A large capacitor has a charge + q on one plate and – q on the other. At time t=0, the capacitor is connected in series to two ammeters and a light bulb. Immediately after the circuit is closed, the ammeter connected to the positive plate of the capacitor reads IP and the ammeter connected to the negative plate of the capacitor reads IN.

Each ammeter reads positive if current flows through the circuit in a clockwise direction (from the + to the – terminal of the meter).

Immediately after time t=0, what happens to the charge on the capacitor plates?
Check all that apply.

• Individual charges flow through the circuit from the positive to the negative plate of the capacitor.
• Individual charges flow through the circuit from the negative to the positive plate of the capacitor.
• The positive and negative charges attract each other, so they stay in the capacitor.
• Current flows clockwise through the circuit.
• Current flows counterclockwise through the circuit.

Two of the above are correct:

Individual charges flow through the circuit from the negative to the positive plate of the capacitor., Current flows clockwise through the circuit.
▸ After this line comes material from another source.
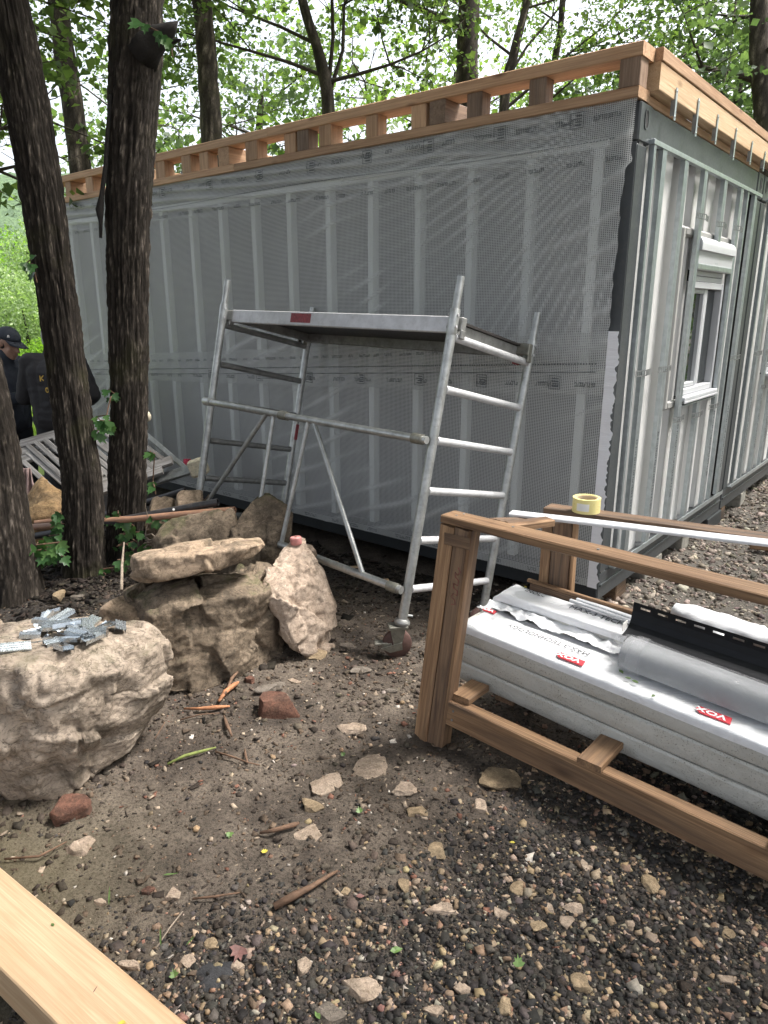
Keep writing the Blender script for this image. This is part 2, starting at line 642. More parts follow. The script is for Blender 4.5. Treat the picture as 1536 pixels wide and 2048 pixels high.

At any given instant after t = 0, what is the relationship between the current flowing through the two ammeters, IP and IN, and the current through the bulb, IB?

• IP > IB > IN
• IP = IB > IN
• IP > IB = IN
• IP = IB = IN

IP = IB = IN

What is the relationship between the current and charge? As the charge q(t) on the positive plate of the capacitor decreases, what happens to the value of the current?

The current:

• increases.
• decreases.
• does not change.

decreases.

Light bulbs are often assumed to obey Ohm’s law. However, this is not really true because their resistance increases substantially as the filament heats up in its “working” state.

A typical flashlight bulb at full brilliance draws a current of approximately 0.5 A when connected to a 3-V voltage source. For this problem, assume that the changing resistance causes the current to be 0.5 A for any voltage between 2 and 3 V.

Suppose this flashlight bulb is attached to a capacitor as shown in the circuit from the problem introduction. If the capacitor has a capacitance of 3 F (an unusually large but not unrealistic value) and is initially charged to 3 V, how long will it take for the voltage across the flashlight bulb to drop to 2 V (where the bulb will be orange and dim)? Call this time t_bright.
Express t_bright numerically in seconds to the nearest integer.

The charge on a capacitor Q is equal to C * V. At 3 volts:

Q = CV
Q = 3 * 3
Q = 9

And at 2 volts:

Q = CV
Q = 3 * 2
Q = 6

The difference is 3 coulombs and at a current of 0.5 A (0.5 coulombs per second), it will take about 6 seconds for the voltage to drop.

6 s